>> start
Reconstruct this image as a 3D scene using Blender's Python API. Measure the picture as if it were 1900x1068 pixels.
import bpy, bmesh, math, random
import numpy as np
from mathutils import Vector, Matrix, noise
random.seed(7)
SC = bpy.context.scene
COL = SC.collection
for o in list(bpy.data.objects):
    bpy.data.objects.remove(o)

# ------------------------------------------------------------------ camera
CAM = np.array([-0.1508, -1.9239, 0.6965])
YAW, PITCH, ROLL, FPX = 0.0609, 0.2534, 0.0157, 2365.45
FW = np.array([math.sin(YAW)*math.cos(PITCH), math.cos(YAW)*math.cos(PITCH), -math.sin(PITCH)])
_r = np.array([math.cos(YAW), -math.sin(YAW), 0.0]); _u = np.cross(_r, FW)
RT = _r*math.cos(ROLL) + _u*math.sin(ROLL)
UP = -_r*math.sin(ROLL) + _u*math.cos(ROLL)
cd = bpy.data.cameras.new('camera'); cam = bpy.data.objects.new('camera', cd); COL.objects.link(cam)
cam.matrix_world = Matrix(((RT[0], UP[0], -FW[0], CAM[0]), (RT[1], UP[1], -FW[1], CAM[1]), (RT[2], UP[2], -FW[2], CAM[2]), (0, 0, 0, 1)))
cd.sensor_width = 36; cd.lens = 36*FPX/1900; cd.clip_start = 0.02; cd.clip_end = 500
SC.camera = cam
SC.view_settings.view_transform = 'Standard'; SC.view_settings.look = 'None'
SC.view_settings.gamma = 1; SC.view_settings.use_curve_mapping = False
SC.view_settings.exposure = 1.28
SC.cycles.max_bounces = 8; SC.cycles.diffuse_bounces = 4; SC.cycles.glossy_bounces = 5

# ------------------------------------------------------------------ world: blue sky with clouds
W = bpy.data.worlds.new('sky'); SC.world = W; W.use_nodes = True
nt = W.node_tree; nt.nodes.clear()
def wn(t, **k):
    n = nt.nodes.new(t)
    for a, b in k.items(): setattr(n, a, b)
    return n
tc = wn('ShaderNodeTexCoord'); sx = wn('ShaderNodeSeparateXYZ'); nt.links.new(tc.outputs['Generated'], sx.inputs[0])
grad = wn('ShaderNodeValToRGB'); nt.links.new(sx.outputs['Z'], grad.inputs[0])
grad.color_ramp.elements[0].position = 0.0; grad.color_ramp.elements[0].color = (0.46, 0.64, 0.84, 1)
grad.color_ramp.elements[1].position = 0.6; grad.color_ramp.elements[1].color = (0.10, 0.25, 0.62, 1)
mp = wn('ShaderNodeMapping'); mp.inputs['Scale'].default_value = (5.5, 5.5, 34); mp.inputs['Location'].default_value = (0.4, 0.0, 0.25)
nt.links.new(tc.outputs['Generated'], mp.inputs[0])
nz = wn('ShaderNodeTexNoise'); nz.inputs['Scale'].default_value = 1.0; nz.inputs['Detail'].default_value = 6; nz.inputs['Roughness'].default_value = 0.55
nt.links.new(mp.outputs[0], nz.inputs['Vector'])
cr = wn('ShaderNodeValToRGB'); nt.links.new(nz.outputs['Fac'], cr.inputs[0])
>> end
## Task instructions:
Reply with nothing but the number of lines that contain the word "scene".

## Right answer:
2